◆ Supplied material
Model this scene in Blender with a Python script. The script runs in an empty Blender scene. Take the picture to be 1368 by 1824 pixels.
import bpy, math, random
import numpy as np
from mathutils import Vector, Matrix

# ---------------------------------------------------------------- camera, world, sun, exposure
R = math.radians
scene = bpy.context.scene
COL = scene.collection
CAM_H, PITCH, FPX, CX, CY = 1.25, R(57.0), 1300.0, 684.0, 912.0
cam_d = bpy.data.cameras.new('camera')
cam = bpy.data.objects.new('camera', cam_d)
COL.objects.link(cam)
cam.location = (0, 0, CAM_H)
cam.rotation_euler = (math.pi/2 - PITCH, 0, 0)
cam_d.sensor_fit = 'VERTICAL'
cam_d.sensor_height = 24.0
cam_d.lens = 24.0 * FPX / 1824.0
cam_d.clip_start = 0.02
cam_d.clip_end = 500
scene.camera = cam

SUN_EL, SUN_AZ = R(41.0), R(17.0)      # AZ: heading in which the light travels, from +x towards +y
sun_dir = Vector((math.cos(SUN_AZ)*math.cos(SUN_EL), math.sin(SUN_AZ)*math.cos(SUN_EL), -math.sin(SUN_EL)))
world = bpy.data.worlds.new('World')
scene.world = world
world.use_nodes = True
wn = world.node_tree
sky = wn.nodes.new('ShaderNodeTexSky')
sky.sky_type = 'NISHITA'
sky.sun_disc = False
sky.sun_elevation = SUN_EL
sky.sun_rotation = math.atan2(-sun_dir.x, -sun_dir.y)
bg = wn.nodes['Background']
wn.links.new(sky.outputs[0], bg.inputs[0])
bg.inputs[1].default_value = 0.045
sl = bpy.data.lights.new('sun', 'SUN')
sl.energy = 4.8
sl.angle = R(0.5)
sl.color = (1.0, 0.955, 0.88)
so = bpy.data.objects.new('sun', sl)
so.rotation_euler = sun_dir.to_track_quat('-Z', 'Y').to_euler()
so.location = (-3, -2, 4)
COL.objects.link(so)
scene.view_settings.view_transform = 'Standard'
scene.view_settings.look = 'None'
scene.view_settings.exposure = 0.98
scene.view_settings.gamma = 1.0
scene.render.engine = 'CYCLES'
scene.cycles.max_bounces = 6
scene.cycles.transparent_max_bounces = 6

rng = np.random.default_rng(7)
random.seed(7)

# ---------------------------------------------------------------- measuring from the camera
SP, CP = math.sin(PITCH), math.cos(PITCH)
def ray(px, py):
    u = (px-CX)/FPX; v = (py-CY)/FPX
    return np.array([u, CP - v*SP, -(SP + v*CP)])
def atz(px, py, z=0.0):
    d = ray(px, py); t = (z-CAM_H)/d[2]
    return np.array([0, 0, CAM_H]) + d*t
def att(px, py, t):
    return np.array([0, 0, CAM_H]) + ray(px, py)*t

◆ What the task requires
Review the material and copy each line in which the word "scene" appears.

◆ Solution to this problem
Model this scene in Blender with a Python script. The script runs in an empty Blender scene. Take the picture to be 1368 by 1824 pixels.
scene = bpy.context.scene
COL = scene.collection
scene.camera = cam
scene.world = world
scene.view_settings.view_transform = 'Standard'
scene.view_settings.look = 'None'
scene.view_settings.exposure = 0.98
scene.view_settings.gamma = 1.0
scene.render.engine = 'CYCLES'
scene.cycles.max_bounces = 6
scene.cycles.transparent_max_bounces = 6